Changing Limits for Services with CentOS 7 / RHEL 7 / Systemd 7

Hitting too many open file limit for apache? In the previous OS versions, changing limits like open file number would be set in

/etc/security/limits.conf

or directly inside the start up script. In some ways the new method brings better organization to the limits, but its change is very confusing to people who were expecting the same. I myself was befuddled with the open file limit with the web server saying “Too many open files” and despite changing limits in the old way (which still exists), it just wasn’t solving it.

The limits are set according to specification set here:

/usr/lib/systemd/system/[name of service].service
/usr/lib/systemd/system/httpd.service   // apache example
/usr/lib/systemd/system/mariadb.service   // mariadb example

But it’s not recommended that you edit that. It’s because that’ll be over written with package update. What you should edit is:

/etc/systemd/system/[name of service].service.d/limits.conf

Often the folder for it won’t exist either. So you’ll have to make the folder first like (with httpd example):

# mkdir -p /etc/systemd/system/httpd.service.d/

Now create/edit/append a file so that the contents would be like below.

# cat /etc/systemd/system/httpd.service.d/limits.conf
[Service]
LimitNOFILE=20000

Now reload the system daemon so it learns of the update. This action alone doesn’t not restart any service.

# systemctl daemon-reload

And also restart the service itself.

# systemctl restart httpd

That’s it!

7 thoughts on “Changing Limits for Services with CentOS 7 / RHEL 7 / Systemd

  1. Reply walt Jan 28,2016 6:23 pm

    How can you verify if the limit is applied correctly?

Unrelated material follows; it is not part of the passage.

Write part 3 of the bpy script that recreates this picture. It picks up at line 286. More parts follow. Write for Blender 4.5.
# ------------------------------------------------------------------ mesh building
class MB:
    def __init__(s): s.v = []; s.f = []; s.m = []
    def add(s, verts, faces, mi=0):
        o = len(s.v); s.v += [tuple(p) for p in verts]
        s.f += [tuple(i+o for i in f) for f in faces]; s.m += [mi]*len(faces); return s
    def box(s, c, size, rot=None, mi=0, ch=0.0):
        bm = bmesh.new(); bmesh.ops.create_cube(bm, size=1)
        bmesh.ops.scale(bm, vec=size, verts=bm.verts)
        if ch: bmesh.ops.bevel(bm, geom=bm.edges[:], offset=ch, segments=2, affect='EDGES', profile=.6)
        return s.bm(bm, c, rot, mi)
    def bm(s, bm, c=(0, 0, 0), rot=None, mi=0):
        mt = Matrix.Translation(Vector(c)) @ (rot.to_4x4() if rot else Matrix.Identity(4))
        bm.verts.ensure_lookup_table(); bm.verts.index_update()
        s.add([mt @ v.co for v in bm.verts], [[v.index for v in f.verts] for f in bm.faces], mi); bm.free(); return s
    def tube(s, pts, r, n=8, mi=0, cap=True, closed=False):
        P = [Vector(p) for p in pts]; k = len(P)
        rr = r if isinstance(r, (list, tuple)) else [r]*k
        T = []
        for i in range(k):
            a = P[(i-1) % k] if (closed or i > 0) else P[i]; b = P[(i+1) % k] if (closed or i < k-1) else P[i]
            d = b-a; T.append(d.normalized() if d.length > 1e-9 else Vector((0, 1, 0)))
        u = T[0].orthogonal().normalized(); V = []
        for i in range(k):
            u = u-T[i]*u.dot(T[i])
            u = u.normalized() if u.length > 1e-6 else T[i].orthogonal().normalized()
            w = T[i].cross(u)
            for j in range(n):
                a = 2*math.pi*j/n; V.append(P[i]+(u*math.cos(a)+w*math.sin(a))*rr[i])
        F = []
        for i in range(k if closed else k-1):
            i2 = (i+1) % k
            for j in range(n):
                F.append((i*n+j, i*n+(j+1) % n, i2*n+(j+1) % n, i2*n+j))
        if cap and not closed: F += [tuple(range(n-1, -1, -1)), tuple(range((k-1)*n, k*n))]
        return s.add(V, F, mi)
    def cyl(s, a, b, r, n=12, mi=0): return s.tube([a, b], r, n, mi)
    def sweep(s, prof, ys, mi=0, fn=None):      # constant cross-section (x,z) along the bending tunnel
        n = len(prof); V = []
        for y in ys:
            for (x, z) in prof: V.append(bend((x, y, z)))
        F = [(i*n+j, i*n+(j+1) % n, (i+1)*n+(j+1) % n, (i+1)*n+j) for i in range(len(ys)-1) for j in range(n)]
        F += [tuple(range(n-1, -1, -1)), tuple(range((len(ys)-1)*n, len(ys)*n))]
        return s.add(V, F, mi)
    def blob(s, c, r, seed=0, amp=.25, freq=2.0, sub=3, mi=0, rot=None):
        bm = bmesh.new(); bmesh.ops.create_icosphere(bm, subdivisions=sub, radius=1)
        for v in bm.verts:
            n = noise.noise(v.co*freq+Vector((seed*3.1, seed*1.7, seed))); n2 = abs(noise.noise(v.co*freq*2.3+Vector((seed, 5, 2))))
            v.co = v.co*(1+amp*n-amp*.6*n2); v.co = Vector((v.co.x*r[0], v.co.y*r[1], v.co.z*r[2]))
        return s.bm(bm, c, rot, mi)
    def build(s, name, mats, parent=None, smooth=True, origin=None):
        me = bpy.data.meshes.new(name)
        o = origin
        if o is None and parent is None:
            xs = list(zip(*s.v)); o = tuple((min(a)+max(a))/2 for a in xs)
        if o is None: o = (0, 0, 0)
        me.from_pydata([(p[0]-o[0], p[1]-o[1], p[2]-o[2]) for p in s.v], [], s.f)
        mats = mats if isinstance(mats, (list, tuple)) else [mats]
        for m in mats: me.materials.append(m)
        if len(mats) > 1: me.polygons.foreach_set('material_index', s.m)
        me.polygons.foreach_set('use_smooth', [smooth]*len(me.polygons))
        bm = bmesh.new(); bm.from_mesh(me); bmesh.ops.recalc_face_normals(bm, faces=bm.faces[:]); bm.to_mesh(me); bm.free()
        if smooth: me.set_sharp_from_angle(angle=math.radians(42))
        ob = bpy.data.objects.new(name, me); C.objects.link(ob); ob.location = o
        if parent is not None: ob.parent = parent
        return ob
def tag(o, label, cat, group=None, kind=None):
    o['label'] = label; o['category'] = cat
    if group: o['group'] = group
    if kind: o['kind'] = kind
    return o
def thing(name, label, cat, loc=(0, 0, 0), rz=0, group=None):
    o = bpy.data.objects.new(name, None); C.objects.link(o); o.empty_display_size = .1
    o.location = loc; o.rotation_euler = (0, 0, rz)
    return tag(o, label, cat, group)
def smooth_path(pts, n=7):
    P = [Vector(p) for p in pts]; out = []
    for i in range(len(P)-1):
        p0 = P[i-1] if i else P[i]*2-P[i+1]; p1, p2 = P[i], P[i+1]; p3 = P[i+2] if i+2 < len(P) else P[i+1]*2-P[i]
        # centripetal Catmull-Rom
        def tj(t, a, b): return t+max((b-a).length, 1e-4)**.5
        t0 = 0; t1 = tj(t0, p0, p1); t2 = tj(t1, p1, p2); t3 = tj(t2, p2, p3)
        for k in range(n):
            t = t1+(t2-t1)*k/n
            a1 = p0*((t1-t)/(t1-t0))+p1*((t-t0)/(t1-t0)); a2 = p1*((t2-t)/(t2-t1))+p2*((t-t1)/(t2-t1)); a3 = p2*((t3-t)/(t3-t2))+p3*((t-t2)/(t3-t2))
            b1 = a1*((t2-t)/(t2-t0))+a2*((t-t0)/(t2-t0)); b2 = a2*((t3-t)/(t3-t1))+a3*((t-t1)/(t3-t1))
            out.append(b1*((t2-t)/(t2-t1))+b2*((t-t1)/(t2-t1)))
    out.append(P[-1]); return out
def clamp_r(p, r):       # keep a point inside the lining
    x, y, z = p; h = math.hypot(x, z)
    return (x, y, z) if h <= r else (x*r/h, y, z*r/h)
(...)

  2. Reply Gaurav Jan 20,2017 2:49 am

    How do we set the other parameters such as the stack size, no of process etc.
    What is the corresponding parameter for it like LimitNOFILE
    Can you point to the relevant link

  3. Reply Stv Mar 10,2017 11:52 am

    Hi,
    A small correction;
    The “su – apache -c ‘ulimit -aHS’ -s ‘/bin/bash'” responds to the user not the process.

    To find the limits for the process, point to the PID ogf the wrapper:
    e.g. for haproxy
    pidof haproxy-systemd-wrapper | awk ‘{print “/proc/”$1″/limits”}’ | xargs cat | grep -i open

  4. Reply Tomas Apr 12,2017 3:34 pm

    You can probably simplify your steps by using
    systemctl edit [name of service].service
    That I believe will take care of both creating the directory and file structure and take care of daemon-reload once editing is complete.